Gender Issues Watch:
Okay, I’ve definitely calmed down on this front. Not only that, but I’m actually pretty pleased by how this book - which really has boys as the main characters - is handling the gender issue game. We learn about women in both superhero AND supervillain roles (Hummingbird and Jane Don’t, respectively). Hummingbird has no superpowers, but is described as having “the highest integrity and treats people with a lot of respect” (pg 105). Nice. Sounds a lot like one of my favorite leading ladies of DC. *cough* Batgirl *cough* Yeah for integrity and being respectful!  (& Batgirl!) I disagree. When the boys are getting ready for Polly’s visit Max makes comments about what girls like and don’t like including “role-playing games or science fiction.” (110) and he told to stop hiding their stuff only because they feel it’s awesome.  I think Jung intends these to be funny but I’m not laughing.

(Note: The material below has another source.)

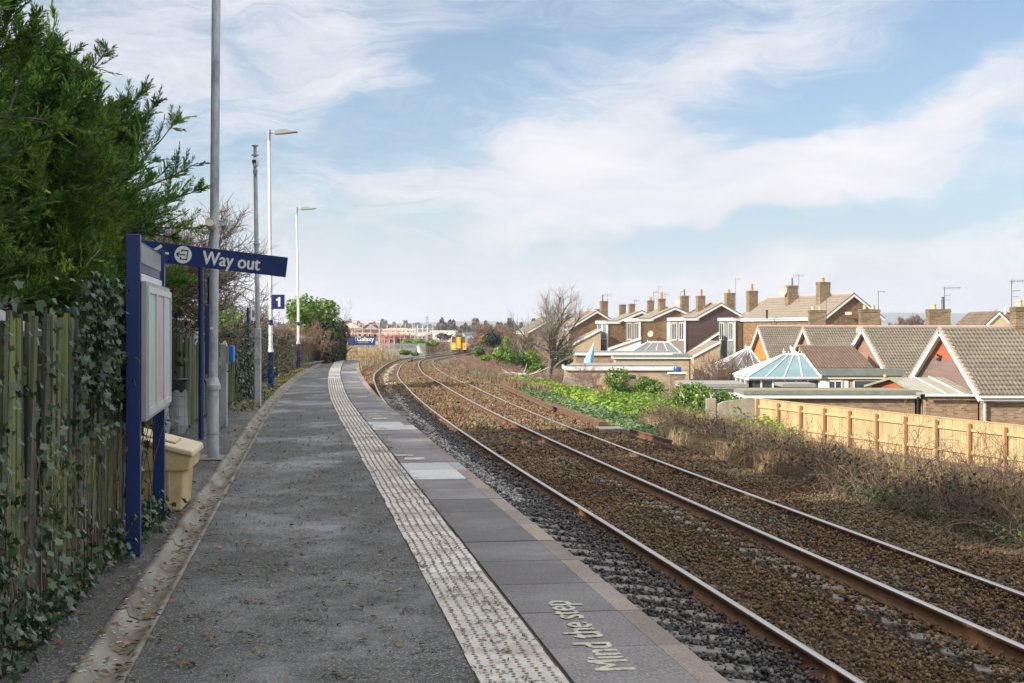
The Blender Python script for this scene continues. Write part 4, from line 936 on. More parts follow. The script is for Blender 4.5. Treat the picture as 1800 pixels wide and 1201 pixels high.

I do get annoyed when the boys say things like “girls are not into die-cast metal figurines” or “role-playing games or science fiction” (pg 110), but I do recognize that most boys feel this way. On that page I wrote “Prove them wrong!”. I don’t think Polly will prove them wrong completely, but I do my part to fight against this stereotype a lot online and in the real world. You’d think in a world where there are Hummingbirds and Jane Don’ts, that the boys would be more open minded - but maybe their interactions with a girl they actually KNOW will help. HA! See above note!

The fact that the cover and the storyline will probably be highly attractive to boys (though, again, I think girls will also love it) makes the fact that Polly is bucking the system even better. It’s all well and good to have “girl books” (Oh, I hate that designation, but it still lingers for kids and adults) attack traditional gender stereotypes - but it’s even nicer to see this kind of book hit it. I do wish that Vincent wasn’t so hard on himself when he cried in frustration about his mother, though. But at least he called himself a “wussy boy” (177) and not a “girl” - that’s progress, right? I think the fact that more boys will read this than girls makes the breaking of the girl stereotype even more important.  Guys will read it and hopefully if they do have stereotypical views of girls, reading about Polly will make a new impression. I hope they continue reading, that the storyline about Polly and Stupendous doesn’t push them away. Though, I feel we are overlooking the fact that Polly still needs these dudes to “rescue” her, just not in the typical princess sense.

Oh, so Funny! 
As an aside - I started a humor unit with my fourth grade reading group. We read a few funny picture books and talked about what makes something funny. I am offering them a selection of books from which to choose, and they are so excited! I hope at least one kid picks this book and loves it! What a great time for a humor unit -- in the midst of the winter blahs -- or maybe that’s just me?! :) I think it will be fun! Several kids begged to read either Fake Mustache or Horton Halfpott. I should blog about how it goes. In a way, that’s something I miss about teaching; doing units that include such great books. And, I’m with you Sherry, this is the perfect time for a humor book and I makes me wish I could plan that far ahead - I would totally schedule a ton of humor reviews and recommendations during January on the blog.

Okay, whew --- now that I’m done writing this up I can finish the book! Whoo! Can’t wait to hear your thoughts after you finish! I can’t wait!